Por azar, o defesa lesionou-se durante o jogo e não voltaria a vestir a camisola da seleção do Brasil. Ao pendurar as botas de travessas, em 1954, acabou por enveredar por uma curta carreira de treinador de futebol, que em 1957 o traria até Portugal.

No Belenenses virou adjunto daquele que seria o seu sucessor

«Augusto, um dos maiores jogadores do futebol brasileiro, durante muitos anos capitão de equipa do seu país e do Vasco da Gama, chegou ontem a Lisboa para tocar conta do seu novo cargo de treinador do Belenenses», anunciava o Diário de Lisboa na sua edição de 20 de julho de 1957.

A verdade é que a aventura como técnico principal durou apenas oito jornadas – com três derrotas e um empate. Ainda assim, de forma surpreendente, o brasileiro aceitou ficar por mais uns tempos como adjunto do argentino Helenio Herrera, que em 1963/64 e 1964/65 haveria de conquistar duas Taças dos Campeões Europeus pelo Inter de Milão.

Ao contrário de Herrera, que marcou uma era, Augusto não teve sucesso como treinador e dedicou-se em exclusivo à carreira na polícia, que acumulava desde os tempos de jogador no São Cristóvão.

O compromisso com que este militar de formação encarou a sua função levou-o a subir de posto e a mudar de cargo, até chegar a Chefe da Secretaria de Censura.

Em plena ditadura militar brasileira – que durou entre 1964 e 1985 –, Augusto tornou-se uma figura central da sociedade carioca e num inimigo de estimação dos artistas. O seu lápis azul rasurava letras de músicas, peças de teatro, argumentos de filmes.

Até que o seu apertado crivo teve um encontro imediato com Chico, naquela noite no Canecão.

Augusto morreu em 2004, no Rio, aos 83 anos.

A sua vida viveu com a amargura de poder ver-lhe escapar por entre os dedos a honra de ter poder ter sido o primeiro brasileiro a levantar a taça do mundo.

Brasil no Mundial de 1950 [Augusto é o terceiro na fila de cima a contar da esquerda]

«Várias vezes sonhei com aquele jogo com o Uruguai. O placard era sempre diferente no sonho. A gente ganhava, eu levantava a taça. Quantas vezes eu sonhei... Se fosse possível esquecer o que aconteceu naquele dia, seria bom. Mas não se esquece. Não pude esquecer. Eu, capitão, naquela idade [29 anos], estava diante de minha última chance de conquistar o título de campeão do mundo. Eu sabia que não teria outra chance depois», recordou em «Dossier 50».

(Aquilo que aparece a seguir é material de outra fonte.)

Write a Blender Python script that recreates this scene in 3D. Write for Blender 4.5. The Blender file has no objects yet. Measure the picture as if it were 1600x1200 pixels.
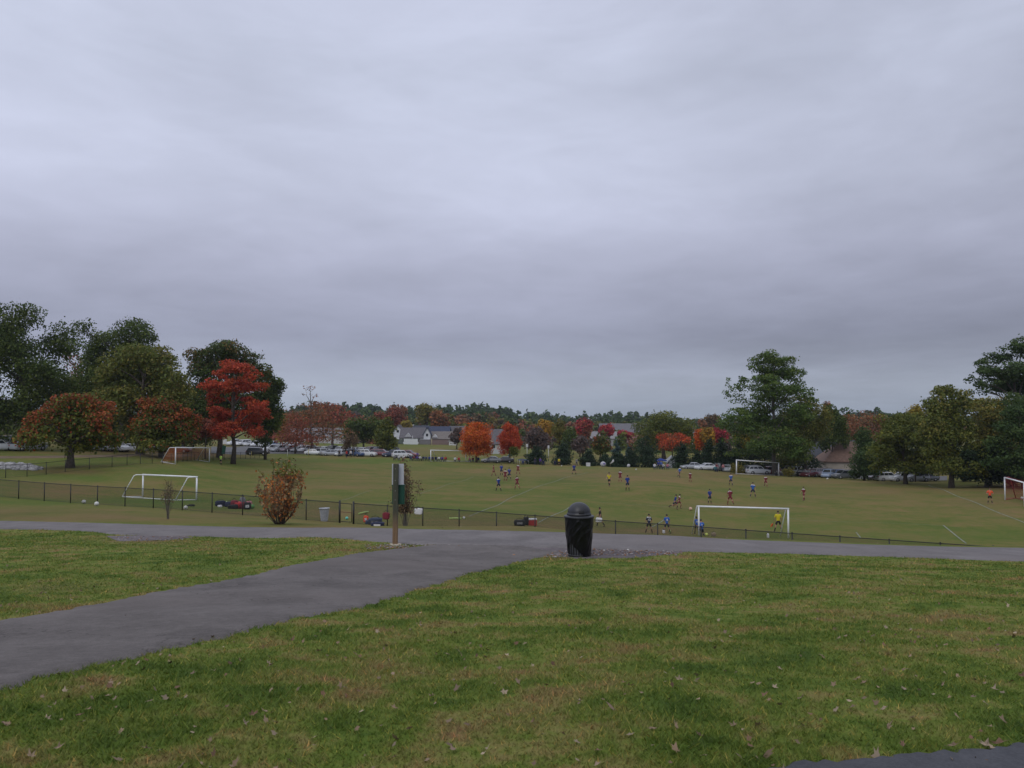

Sobre os tempos de censor, não consta que tenha tido qualquer arrependimento.

Numa simbólica véspera de 25 de Abril, Chico Buarque recebeu o Prémio Camões, numa cerimónia no Palácio de Queluz com a presença dos presidentes Lula da Silva e Marcelo Rebelo de Sousa, bem como do primeiro-ministro António Costa.

Chico agradeceu o galardão mais importante da lusofonia e dedicou-o aos «artistas humilhados por anos de estupidez e obscurantismo», numa referência a Jair Bolsonaro, confesso apoiante da ditadura militar.

«Reconforta-me lembrar que o ex-presidente teve a rara fineza de não sujar o diploma do meu Prémio Camões, deixando o seu espaço em branco para a assinatura do nosso presidente Lula», apontou com ironia.

Augusto da Costa, que não se comoveu com «Tanto Mar», esteve em Portugal num período bem mais cinzento, não foi aclamado, nem jamais por cá sentiu «um cheirinho de alecrim».